Il calo complessivo del Ppe rende aritmeticamente impossibile una nuova maggioranza tutta a destra con conservatori e anti europei. I liberali di Renew, creatura di Emmanuel Macron, non hanno interesse ad aggiungersi legittimando gli alleati di Marine Le Pen. La Cdu tedesca ha detto di non voler collaborare in alcun modo con Alternativa per la Germania. Un’alleanza con l’ultradestra rischierebbe di provocare una fuori uscita di deputati nordici e dell’est dal Ppe.
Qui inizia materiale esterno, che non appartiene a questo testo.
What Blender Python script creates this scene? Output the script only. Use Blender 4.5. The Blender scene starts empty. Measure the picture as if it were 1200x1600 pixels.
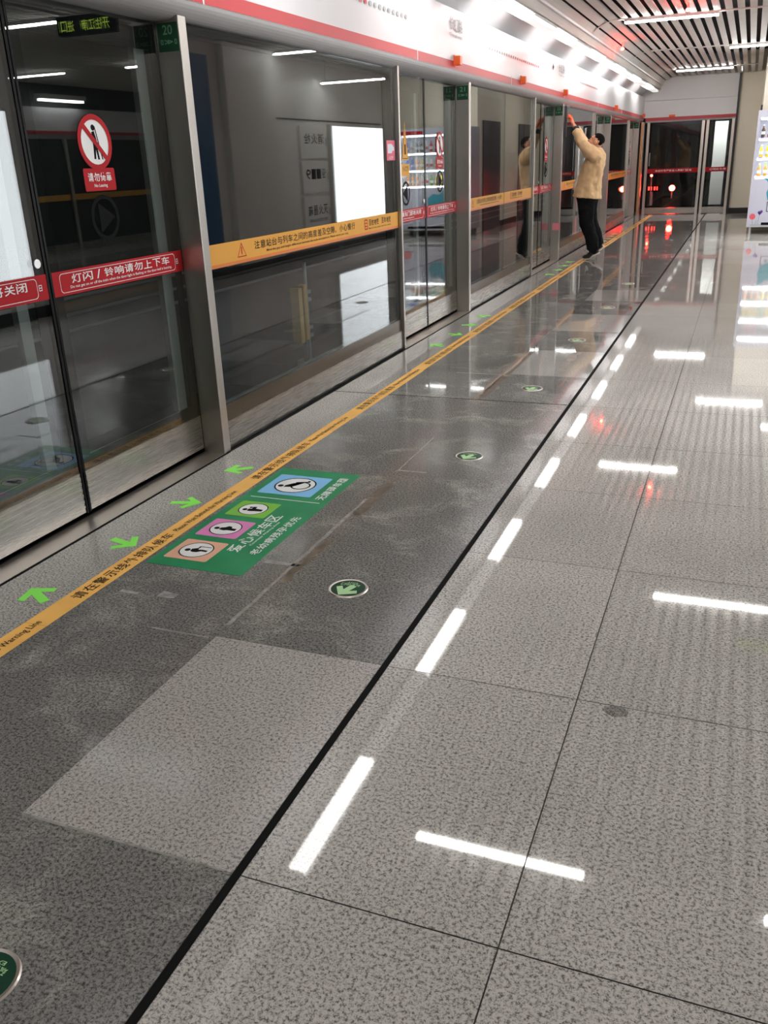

Dal suo arrivo a Palazzo Chigi, Meloni è dunque osservata speciale. Concentrandosi sulle campagne identitarie in Italia senza esportarle in Europa, finora la leader di FdI non ha commesso errori grossolani, né superato linee rosse dell’Ue. Il sostegno all’Ucraina è stato sicuramente più forte di quello del Cav., che ha messo in imbarazzo il Ppe con dichiarazioni pubbliche e private a favore di Putin. La decisione di Meloni di votare a favore del compromesso sul nuovo Patto su migrazione e asilo è un altro test di euro-compatibilità superato. Due sono le possibilità di cui si discute nei corridoi: una riedizione del Popolo della Libertà a parti invertite per Forza Italia, con un partito unico cristiano-conservatore italiano guidato da Meloni parte del Ppe; oppure una riedizione della formula “Ppe-Democratici europei”, con un sottogruppo dei popolari dove dovrebbero confluire i transfughi più moderati dell’Ecr capitanati da FdI, come era stato fatto tra il 1992 e il 2009 per accomodare i Tory britannici euroscettici. Meloni dovrebbe rinnegare definitivamente una parte del suo passato, abbandonare i polacchi del PiS e gli spagnoli di Vox, incompatibili con il Ppe, e rinunciare all’idea di costruire un polo della destra sovranista con l’ungherese Viktor Orbán. Il Ppe dovrebbe attendere le elezioni in Spagna a luglio e in Polonia in autunno prima di fare passi formali.